平成3年山江村の村おこしのスタートは総勢30人に余る村民と私たち村外者の合同夜なべ談義からスタートした。これだけの人間が集まると本音で語るというのはなかなか難しいのだが、私達もその気で村に入っているのでかなり突っ込んで話し合う。あれ以来、ポイントポイントではいつも内山村長と松本さんをメインに必ずとことん夜なべ談義をしてこれからどっちに行くのか?村はどうしょうとしているのか?村長自身がどっちに向かうのか?私は応援者として何ができるのか?松本さんは?と、侃々諤々、本当にあるときはケンカ腰でやりあう。この夜も、未明に近くなったら始まってしまった。
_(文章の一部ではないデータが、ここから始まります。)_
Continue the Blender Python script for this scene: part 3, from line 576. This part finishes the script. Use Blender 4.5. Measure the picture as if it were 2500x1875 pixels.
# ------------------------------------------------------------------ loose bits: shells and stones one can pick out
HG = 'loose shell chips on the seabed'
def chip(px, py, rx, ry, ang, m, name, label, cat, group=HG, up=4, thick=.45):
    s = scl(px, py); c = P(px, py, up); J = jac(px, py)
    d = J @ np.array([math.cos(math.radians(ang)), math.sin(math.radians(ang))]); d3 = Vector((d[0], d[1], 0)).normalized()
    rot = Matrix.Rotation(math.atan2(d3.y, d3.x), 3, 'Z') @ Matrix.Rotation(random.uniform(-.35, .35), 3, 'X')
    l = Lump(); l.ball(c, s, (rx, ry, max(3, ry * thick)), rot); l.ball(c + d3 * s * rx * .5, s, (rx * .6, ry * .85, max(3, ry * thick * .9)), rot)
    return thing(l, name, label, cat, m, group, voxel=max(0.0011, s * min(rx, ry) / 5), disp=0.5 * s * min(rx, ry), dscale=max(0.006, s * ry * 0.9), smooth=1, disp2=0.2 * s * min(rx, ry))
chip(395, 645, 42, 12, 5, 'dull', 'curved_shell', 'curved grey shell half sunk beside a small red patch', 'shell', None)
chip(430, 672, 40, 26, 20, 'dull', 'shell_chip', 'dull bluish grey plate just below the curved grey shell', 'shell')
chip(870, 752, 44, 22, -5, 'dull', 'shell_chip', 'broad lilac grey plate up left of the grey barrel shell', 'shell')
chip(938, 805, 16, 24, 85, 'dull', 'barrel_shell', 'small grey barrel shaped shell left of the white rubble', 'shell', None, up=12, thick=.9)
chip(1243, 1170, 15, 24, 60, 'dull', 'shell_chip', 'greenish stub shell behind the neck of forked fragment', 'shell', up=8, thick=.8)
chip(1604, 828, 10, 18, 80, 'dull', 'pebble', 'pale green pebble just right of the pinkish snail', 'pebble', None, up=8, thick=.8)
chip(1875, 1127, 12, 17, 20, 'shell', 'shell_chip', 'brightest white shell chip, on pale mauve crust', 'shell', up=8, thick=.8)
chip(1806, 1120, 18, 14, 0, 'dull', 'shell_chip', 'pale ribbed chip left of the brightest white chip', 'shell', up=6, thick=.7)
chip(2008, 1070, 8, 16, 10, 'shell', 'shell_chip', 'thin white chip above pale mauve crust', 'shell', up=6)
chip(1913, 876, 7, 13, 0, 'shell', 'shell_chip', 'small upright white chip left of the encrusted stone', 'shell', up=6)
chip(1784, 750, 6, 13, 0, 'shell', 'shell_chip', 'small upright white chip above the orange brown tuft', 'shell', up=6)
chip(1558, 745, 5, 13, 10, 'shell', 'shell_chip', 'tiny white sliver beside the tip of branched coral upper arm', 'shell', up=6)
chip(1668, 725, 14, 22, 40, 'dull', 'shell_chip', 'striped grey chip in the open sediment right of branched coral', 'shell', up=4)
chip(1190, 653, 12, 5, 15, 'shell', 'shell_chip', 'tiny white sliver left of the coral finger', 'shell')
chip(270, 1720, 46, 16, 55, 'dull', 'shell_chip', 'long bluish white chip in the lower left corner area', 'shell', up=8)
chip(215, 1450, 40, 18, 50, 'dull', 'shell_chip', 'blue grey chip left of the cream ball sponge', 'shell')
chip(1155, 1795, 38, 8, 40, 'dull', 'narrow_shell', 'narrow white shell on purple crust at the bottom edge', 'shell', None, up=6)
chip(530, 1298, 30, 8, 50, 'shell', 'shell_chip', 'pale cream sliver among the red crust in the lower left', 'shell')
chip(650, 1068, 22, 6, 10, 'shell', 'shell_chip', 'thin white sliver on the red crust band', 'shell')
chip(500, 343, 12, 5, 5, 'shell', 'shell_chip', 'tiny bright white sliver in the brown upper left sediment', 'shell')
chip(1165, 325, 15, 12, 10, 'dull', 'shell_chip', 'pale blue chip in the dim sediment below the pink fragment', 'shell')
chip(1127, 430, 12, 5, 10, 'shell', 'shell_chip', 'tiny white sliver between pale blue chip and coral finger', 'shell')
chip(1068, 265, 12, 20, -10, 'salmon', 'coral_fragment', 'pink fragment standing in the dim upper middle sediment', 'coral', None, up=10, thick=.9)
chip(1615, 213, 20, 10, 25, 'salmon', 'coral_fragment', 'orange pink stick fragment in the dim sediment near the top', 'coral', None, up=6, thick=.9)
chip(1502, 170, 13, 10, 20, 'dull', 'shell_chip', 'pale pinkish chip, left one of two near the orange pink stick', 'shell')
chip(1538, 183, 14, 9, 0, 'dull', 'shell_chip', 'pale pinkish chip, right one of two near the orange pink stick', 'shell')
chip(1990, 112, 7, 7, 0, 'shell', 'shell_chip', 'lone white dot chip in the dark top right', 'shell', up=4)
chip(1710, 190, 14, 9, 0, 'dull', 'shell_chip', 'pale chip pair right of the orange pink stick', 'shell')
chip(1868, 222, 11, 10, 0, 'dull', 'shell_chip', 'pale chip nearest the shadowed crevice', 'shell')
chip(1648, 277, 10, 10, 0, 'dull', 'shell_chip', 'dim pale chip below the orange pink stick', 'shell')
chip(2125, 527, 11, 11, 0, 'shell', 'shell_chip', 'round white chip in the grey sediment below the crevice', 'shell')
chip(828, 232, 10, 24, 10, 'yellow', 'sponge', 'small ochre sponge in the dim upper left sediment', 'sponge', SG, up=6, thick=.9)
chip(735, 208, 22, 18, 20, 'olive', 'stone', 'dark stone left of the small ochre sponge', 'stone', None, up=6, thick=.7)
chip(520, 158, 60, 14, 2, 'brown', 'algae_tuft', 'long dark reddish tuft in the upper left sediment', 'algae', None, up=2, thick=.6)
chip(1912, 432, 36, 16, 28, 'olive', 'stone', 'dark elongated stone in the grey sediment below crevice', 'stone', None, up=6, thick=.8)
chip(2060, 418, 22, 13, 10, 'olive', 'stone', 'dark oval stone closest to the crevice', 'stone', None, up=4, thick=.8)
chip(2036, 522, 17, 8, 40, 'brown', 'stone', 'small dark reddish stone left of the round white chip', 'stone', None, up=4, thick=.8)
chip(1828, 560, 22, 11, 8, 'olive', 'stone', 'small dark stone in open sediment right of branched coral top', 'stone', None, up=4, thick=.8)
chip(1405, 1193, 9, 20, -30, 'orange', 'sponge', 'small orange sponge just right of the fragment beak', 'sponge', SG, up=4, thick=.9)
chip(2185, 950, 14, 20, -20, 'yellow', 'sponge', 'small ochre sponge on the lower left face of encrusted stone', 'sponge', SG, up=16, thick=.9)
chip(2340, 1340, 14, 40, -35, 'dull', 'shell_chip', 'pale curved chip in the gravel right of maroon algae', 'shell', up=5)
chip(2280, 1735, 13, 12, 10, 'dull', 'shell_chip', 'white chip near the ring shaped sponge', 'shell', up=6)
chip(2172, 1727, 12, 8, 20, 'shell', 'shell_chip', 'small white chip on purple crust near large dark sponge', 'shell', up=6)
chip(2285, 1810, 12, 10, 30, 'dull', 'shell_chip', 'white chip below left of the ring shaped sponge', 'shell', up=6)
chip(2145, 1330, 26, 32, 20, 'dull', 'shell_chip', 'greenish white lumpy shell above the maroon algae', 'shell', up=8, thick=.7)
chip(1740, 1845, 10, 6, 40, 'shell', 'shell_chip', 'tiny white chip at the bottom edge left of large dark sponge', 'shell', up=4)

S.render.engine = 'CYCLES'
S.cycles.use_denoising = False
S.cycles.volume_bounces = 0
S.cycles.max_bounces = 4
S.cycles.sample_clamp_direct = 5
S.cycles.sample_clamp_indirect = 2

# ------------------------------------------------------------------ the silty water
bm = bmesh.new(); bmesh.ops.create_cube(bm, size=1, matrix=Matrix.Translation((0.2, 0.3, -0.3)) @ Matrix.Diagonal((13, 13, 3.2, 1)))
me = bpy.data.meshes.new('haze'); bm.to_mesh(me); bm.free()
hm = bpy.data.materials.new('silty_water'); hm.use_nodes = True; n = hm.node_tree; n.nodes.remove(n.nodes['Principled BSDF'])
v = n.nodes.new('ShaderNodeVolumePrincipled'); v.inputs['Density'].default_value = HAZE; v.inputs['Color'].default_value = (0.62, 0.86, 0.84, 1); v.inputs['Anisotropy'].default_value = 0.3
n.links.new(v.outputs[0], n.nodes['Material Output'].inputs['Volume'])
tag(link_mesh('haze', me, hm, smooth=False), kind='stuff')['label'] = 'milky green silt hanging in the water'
いつもそうだが、そういう頃には回りには人はほとんどいなくなっている。不思議と図ったように本音で話せる環境になって行くのだと感じる。そういう環境になるから話せるのか?という議論はあるが、やはりお互いの本音を突き詰めて行くうちにどうしても理解しあえないあるポイントにぶつかる。人間ひとり一人日頃の生きる環境、暮らしぶりは全然違うので当然理解できないことがいっぱいある。しかし、ある程度の時間を越えるとどうしてもそこがお互いの理解を深めるポイントだということが次第に明らかになってくる。
議論上はケンカ腰になっているのだが、身体の芯は昆虫のアンテナのようにその本音のありかを探している。探すためにどんどん過激になって行く。内山村長、、松本さんとは17年間こういう関係を築いてきたので、最後はきちっと終わる。きちっと終わらないと終われないのも夜なべ談義の暗黙のルールだ。不完全燃焼では身体によくないので夜なべ談義はトコトン出し尽くすまでやる。
住民ディレクターはいつも最終ラウンドはこの夜なべ談義で本質が表れる。時間にすると延々10時間でも話していることがある。しかし、日々日頃、常に村をどうするかを考え実践している村長や松本さんにとっては、これぐらいの時間の討論は序の口だ。だからこそ住民ディレクターは実践者の集まりだ。実践してないとここまで突き詰めることができないからだ。
しかし、最後はこの写真のとおり、翌日は神戸に3人で泊まって第2ラウンドだった。この夜は村長vs.松本さんも、激しいところまで行った。3日目の朝、松本さんは早朝から山江村に向かったので、朝食をとりながら再び村長と出発時間までやりあった。そして解決策が出た。これをやるかどうかはこれからの状況があるが、まずはやるべきことがこの3日ではっきりした。